Wo werden Sie weiter sparen, wo mehr investieren?
Ohne Expansion kein Wachstum. In diesem Zusammenhang möchte ich nicht von Sparen sprechen, sondern von Optimierung. Wir sind bereits ein sehr schlankes Unternehmen, achten aber nach wie vor auf die Kosten. Neue Standorte in den Regionen werden selektiv nach klar definierten Voraussetzungen eröffnet.
Was wird der Modetrend im kommenden Sommer sein?
Im Sommer werden wir viel Farbe sehen. Speziell die Damenmode wird geprägt von Stilelementen und Silhouetten aus den 80er-Jahren, die zeitgemäss umgesetzt wurden. Einzelteile und Materialmix wie Vintage-Optiken mit feinen, zarten Stoffen, bringen Spannung beim Kombinieren individueller Outfits. Must-haves sind dazu passende Accessoires.
Tragen Sie selbst Mode von Charles Vögele?
Selbstverständlich. Mein letzter Kauf waren Chinos und ein Blazer.
Herr Maeder, besten Dank für das Interview.
Zur Person
Der diplomierte Detailhandelskaufmann André Maeder ist seit Mitte Februar 2009 CEO der Charles Vögele Gruppe. Von 2004 ? 2008 war er Vorstandsmitglied bei Hugo Boss. In dieser Funktion zeichnete er für das globale Retail-Geschäft, das weltweite Lizenzgeschäft sowie für die Gesamtleitung von Hugo Boss in Nord- und Südamerika sowie Japan verantwortlich.
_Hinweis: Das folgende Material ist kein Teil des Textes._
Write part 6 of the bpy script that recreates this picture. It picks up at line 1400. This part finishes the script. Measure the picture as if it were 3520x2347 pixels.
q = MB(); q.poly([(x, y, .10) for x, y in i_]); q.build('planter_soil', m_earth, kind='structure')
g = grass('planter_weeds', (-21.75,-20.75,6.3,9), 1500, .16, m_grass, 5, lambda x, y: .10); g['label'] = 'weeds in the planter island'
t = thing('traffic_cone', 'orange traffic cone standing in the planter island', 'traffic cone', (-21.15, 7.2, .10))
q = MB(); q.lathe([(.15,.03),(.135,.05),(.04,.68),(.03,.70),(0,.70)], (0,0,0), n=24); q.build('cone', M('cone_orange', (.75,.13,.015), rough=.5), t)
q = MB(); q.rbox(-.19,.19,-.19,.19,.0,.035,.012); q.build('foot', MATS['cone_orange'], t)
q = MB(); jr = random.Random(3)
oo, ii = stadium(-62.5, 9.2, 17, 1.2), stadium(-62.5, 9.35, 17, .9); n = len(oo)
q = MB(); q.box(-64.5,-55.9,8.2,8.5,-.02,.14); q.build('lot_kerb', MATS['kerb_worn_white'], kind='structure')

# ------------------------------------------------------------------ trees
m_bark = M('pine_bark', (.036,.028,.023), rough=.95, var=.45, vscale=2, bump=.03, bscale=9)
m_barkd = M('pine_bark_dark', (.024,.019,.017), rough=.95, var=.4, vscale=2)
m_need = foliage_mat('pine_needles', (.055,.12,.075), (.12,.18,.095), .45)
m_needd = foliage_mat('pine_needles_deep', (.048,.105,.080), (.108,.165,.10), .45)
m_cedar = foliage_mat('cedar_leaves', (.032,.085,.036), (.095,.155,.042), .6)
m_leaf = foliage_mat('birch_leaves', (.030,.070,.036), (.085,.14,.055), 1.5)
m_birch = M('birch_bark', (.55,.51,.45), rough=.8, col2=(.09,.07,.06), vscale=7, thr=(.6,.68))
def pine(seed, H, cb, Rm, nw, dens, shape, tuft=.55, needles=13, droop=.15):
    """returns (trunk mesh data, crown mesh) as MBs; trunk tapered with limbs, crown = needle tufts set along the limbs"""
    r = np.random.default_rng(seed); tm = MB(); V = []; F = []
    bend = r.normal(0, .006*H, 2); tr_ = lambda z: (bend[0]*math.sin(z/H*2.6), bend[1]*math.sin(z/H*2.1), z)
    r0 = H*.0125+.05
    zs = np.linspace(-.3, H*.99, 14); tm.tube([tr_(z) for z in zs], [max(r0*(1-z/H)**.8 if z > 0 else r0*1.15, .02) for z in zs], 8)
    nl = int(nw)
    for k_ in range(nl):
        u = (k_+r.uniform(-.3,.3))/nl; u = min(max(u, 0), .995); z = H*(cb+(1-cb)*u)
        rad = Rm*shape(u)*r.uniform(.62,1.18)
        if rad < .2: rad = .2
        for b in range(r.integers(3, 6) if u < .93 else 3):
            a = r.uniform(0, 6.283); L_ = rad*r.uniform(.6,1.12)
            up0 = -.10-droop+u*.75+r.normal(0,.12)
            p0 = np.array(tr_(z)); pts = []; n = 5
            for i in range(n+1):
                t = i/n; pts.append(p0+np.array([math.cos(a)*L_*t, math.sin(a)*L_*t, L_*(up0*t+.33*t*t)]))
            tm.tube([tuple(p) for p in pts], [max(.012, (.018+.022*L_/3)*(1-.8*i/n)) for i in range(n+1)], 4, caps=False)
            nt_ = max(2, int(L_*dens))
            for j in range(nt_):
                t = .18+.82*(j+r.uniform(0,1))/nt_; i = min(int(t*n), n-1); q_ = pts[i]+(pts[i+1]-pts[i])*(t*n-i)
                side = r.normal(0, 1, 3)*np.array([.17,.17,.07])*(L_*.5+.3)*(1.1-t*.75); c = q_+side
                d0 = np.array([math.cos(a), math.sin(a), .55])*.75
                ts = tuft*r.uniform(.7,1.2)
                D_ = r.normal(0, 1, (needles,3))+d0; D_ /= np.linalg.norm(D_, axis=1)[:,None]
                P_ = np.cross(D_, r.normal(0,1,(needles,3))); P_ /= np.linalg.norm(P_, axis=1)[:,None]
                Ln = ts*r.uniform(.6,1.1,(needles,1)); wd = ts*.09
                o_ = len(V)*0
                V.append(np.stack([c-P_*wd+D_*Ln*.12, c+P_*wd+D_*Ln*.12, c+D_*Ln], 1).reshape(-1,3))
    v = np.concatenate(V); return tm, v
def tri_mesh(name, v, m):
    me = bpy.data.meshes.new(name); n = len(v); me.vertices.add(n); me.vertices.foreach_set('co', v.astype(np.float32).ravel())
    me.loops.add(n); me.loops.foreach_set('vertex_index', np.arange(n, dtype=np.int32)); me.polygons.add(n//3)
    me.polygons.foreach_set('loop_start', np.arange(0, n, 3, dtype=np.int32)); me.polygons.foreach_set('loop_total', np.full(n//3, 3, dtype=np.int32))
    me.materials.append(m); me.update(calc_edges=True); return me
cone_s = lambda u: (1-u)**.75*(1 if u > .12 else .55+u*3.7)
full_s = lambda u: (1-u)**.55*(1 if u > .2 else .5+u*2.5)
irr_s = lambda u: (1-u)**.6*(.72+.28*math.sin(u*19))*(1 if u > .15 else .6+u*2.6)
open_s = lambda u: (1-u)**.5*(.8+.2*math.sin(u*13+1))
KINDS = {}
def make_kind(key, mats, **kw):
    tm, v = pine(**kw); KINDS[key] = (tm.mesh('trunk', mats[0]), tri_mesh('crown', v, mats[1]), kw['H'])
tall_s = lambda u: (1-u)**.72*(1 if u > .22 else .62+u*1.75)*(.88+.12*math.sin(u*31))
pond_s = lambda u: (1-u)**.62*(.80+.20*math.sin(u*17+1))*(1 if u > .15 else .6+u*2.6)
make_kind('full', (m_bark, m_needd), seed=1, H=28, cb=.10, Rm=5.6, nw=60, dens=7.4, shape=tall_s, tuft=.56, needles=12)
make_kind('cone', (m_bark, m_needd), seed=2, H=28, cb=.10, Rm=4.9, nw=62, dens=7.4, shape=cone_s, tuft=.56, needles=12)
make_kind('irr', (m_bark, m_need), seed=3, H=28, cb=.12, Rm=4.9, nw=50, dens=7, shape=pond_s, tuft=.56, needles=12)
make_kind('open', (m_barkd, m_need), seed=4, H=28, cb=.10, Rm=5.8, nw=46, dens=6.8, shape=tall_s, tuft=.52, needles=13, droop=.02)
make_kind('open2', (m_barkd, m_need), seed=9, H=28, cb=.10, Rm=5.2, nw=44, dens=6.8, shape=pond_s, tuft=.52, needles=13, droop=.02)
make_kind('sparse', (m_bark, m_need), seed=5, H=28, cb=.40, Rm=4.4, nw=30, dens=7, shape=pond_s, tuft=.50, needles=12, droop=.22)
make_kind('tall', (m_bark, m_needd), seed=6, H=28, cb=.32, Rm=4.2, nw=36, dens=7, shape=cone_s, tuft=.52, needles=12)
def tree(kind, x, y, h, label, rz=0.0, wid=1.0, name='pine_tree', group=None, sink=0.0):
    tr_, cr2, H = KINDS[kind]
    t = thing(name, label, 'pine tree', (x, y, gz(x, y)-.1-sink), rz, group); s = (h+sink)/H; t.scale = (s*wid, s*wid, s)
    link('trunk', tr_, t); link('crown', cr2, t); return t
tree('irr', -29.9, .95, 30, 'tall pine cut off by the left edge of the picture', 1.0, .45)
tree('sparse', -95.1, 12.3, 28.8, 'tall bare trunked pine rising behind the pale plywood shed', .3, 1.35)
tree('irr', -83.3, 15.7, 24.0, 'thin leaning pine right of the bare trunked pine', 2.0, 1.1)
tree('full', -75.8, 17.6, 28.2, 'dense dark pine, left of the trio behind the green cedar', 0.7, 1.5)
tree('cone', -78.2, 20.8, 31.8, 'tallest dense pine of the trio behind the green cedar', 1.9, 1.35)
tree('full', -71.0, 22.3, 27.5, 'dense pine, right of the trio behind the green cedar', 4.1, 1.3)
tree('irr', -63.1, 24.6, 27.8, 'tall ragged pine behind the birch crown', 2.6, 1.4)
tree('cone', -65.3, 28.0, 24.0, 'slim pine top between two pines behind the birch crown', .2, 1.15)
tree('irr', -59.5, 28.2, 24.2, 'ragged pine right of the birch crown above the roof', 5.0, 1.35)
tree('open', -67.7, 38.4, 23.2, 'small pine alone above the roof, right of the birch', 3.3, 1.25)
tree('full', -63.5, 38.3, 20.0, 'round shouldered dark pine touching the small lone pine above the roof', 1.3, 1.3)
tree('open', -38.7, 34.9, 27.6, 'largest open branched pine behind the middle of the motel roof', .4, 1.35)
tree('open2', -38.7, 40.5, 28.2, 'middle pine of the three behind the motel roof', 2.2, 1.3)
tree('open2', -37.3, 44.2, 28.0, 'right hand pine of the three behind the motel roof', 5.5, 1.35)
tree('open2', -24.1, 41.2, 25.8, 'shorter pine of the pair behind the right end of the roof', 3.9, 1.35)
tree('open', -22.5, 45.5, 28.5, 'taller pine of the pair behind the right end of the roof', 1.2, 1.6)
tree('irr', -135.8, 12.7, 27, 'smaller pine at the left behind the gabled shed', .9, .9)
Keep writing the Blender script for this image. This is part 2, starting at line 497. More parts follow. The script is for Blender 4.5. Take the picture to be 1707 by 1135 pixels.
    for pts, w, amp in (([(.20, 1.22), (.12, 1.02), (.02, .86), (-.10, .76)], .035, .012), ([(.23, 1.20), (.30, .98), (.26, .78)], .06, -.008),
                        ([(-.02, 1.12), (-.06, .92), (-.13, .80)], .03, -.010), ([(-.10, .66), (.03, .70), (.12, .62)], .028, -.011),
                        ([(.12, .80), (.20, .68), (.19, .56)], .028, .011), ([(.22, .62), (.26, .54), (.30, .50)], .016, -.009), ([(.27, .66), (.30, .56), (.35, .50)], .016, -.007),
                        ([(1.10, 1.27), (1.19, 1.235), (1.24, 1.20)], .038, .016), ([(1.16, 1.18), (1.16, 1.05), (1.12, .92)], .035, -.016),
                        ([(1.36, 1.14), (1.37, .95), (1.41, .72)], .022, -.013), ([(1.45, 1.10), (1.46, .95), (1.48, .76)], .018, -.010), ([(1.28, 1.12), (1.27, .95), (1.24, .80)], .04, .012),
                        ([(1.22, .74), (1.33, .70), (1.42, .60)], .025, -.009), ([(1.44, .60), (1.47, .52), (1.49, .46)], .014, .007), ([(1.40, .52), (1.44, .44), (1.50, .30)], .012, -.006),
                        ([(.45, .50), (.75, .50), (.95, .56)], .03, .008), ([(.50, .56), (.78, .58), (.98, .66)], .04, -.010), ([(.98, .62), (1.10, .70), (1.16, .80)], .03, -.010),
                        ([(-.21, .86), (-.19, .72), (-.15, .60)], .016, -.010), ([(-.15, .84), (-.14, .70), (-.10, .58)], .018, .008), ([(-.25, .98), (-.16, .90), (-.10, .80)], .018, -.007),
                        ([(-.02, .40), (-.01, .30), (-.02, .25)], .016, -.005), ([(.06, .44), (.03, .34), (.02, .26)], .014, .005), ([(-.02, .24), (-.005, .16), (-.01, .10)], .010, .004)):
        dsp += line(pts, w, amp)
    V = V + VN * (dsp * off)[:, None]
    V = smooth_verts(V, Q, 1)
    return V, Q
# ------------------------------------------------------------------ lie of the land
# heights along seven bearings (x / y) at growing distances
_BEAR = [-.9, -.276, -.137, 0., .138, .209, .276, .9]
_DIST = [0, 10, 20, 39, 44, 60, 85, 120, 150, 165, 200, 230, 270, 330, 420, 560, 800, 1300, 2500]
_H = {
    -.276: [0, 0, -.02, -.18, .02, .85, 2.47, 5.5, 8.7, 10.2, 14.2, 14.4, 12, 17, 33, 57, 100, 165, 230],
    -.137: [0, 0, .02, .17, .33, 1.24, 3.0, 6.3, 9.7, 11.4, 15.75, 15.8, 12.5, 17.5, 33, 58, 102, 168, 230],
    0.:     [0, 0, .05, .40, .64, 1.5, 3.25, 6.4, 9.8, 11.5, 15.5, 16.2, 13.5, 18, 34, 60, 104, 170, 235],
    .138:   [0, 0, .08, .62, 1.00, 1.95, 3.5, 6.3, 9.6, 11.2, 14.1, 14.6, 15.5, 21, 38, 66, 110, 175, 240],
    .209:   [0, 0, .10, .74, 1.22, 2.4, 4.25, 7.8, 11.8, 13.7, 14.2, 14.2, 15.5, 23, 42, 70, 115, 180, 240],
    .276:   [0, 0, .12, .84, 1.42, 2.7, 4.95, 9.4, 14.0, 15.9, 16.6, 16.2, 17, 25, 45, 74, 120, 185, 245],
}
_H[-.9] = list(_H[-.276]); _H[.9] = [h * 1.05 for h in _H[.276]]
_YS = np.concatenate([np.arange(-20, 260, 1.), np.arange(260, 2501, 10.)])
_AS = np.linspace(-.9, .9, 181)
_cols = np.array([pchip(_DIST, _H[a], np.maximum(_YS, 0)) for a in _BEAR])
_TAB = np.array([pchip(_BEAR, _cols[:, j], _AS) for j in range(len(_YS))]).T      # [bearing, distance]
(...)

Darüber hinaus war er für die Neupositionierung der Designermarke Hugo verantwortlich. Zuvor war André Maeder während knapp 2 Jahren stellvertretender Vorstandsvorsitzender der deutschen S. Oliver Group und während sieben Jahren in der Geschäftsleitung des Londoner Luxuswarenhauses Harrods. Zwischen 1989 und 1995 war er bereits bei der Charles Vögele Gruppe als Einkaufsleiter tätig.
Zum Unternehmen
Die Charles Vögele Gruppe ist ein europäisches Mode-Einzelhandelsunternehmen mit 851 Verkaufsniederlassungen in der Schweiz, Deutschland, Österreich, Belgien, den Niederlanden, Slowenien, Ungarn und Polen sowie in Tschechien. Im Geschäftsjahr 2008 wurden insgesamt 7 888 Mitarbeitende beschäftigt und ein Nettoumsatz von CHF 1 369 Mio. erwirtschaftet. Die Aktien der Charles Vögele Holding AG sind an der SIX Swiss Exchange kotiert.